Campus & Community

The Big Picture:

3 min read

Lisa Simpson, Costume Designer

Lisa Simpson at the sewing machine Photo by Rose Lincoln

Lisa Simpson designs and makes costumes for the Gold Dust Orphans, a theater company that puts on plays with titles such as “Joan of Arkansas,” “Scarrie” (with apologies to Stephen King), “Joan Crawford’s Christmas on the Pole,” and the group’s newest offering, “The Ebonic Woman.”

Strictly speaking, this isn’t drag queen theater, since there are women in the cast. They tend not to get the leading female roles, however.

During the summer, the Orphans camp it up in P-Town, and in the fall they move their raunchy, irreverent productions (masterminded by writer/actor/director Ryan Landry) to a bar near Fenway Park for what might be called “Happy Hour Theatre.”

How did a nice financial aid assistant who spends her days in Byerly Hall straightening out problems for anxious graduate students get involved with this lot?

It all started in childhood when Simpson discovered her grandmother’s stash of old clothes and jewelry and started playing dress-up, but it was some time before she acquired the necessary skill to create costumes of her own.

“I did horribly in home economics, so I certainly didn’t learn to sew there. I made my own clothes all through high school, trying to follow commercial patterns. I just couldn’t wear them out of the house. But I kept at it, I was very persistent, and eventually I got better.”

By her 20s she was good enough to impress a local theater director who put her to work making costumes for “Guys and Dolls.”

“That was the first time I realized making costumes was a real job. It’s unlikely I’ll ever make a living at it, but it’s very satisfying.”

Much of her satisfaction comes from the creative freedom she enjoys.

“Often Ryan will have an idea for a costume, and he’ll say, ‘make me something fabulous,’ and I’ll take his idea and run with it. So far, I haven’t heard any complaints.”

Sometimes, “fabulous” seems too tame a word to describe Simpson’s creations, like the chapeau she made for a production of “Camille” that featured an enormous bird’s nest topped by a stuffed crow.
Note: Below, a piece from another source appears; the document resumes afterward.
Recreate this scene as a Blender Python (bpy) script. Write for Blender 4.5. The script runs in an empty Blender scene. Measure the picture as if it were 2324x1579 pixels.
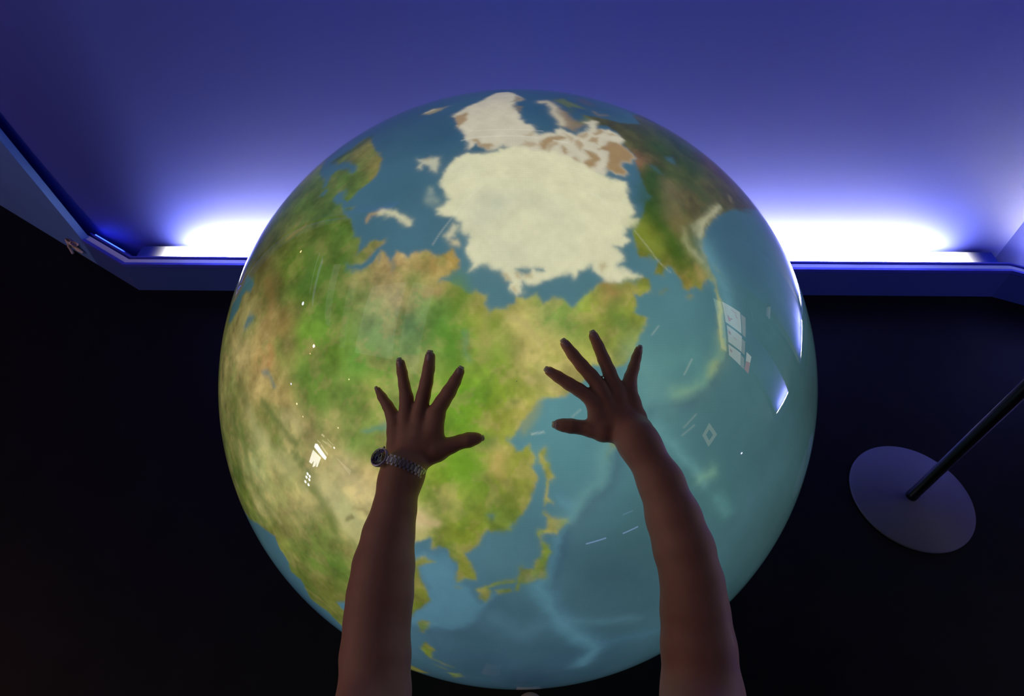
import bpy, math
import numpy as np
from mathutils import Vector, Matrix

sc = bpy.context.scene
C = sc.collection
# ---------------------------------------------------------------- camera, exposure, world, large lights
FPX = 1400.0
cd = bpy.data.cameras.new('camera'); cam = bpy.data.objects.new('camera', cd); C.objects.link(cam)
cam.location = (0, 0, 1.95)
cam.rotation_euler = (math.radians(90 - 49.5), 0, 0)
cd.sensor_fit = 'HORIZONTAL'; cd.sensor_width = 36.0; cd.lens = 36.0 * FPX / 2324.0
cd.clip_start = 0.02
sc.camera = cam
sc.view_settings.view_transform = 'Standard'; sc.view_settings.look = 'None'
sc.view_settings.exposure = 0.0; sc.view_settings.gamma = 1.0
sc.view_settings.use_curve_mapping = False
w = bpy.data.worlds.new('world'); sc.world = w; w.use_nodes = True
w.node_tree.nodes['Background'].inputs[0].default_value = (0.35, 0.4, 1, 1)
w.node_tree.nodes['Background'].inputs[1].default_value = 0.0008

def area(name, loc, target, sx, sy, power, col, spread=180):
    l = bpy.data.lights.new(name, 'AREA'); l.shape = 'RECTANGLE'; l.size = sx; l.size_y = sy
    l.energy = power; l.color = col; l.spread = math.radians(spread)
    o = bpy.data.objects.new(name, l); C.objects.link(o); o.location = loc
    o.rotation_euler = (Vector(target) - Vector(loc)).to_track_quat('-Z', 'Y').to_euler()
    return o
# added blue fill spots, out of view, turning the upper wall bluer
for x_, p_ in ((-3.0, 26), (-1.9, 26), (-.8, 20), (.3, 18), (1.4, 20), (2.5, 22)):
    l_ = bpy.data.lights.new('blue_fill_spot', 'SPOT'); l_.energy = p_; l_.color = (.02, .10, 1.0); l_.spot_size = math.radians(78); l_.spot_blend = 1.0; l_.shadow_soft_size = .03
    o_ = bpy.data.objects.new('blue_fill_spot', l_); C.objects.link(o_); o_.location = (x_, .75, 3.12)
    o_.rotation_euler = Vector((-.25 if x_ < -1.5 else 0, 1.45, -1.5)).to_track_quat('-Z', 'Y').to_euler()
# added violet fill overhead, put in to tint the bare arms
area('violet_fill', (0.1, -.9, 3.15), (0.1, -.6, 0), 3.2, 2.6, 1.0, (.42, .26, 1.0), 150)
area('left_wall_fill', (-2.3, 1.9, 3.05), (-2.7, 2.6, 1.0), 1.6, .4, 6, (.01, .08, 1.0), 130)  # added unseen blue fill, brightens the receding left wall

# ---------------------------------------------------------------- helpers
def srgb(h):
    if isinstance(h, str):
        h = h.lstrip('#'); h = [int(h[i:i+2], 16) / 255 for i in (0, 2, 4)]
    a = np.asarray(h, float)
    return np.where(a <= .04045, a / 12.92, ((a + .055) / 1.055) ** 2.4)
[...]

Other costumes may be deliberately drab, like the Pilgrim’s outfit she made for Scarrie’s repressed mom.

In addition to her costume work, Simpson manages a local rock band called “Run for Cover” that plays original tunes and covers in a bluesy, contemporary vein.

Simpson says she has never wanted to be a performer and doesn’t feel she could do justice to her own costumes. But for her, fashioning outfits that help others shine onstage is an ideal means of self-expression.

“It’s a great creative outlet for me. I’ve always been a behind-the-scenes kind of person.”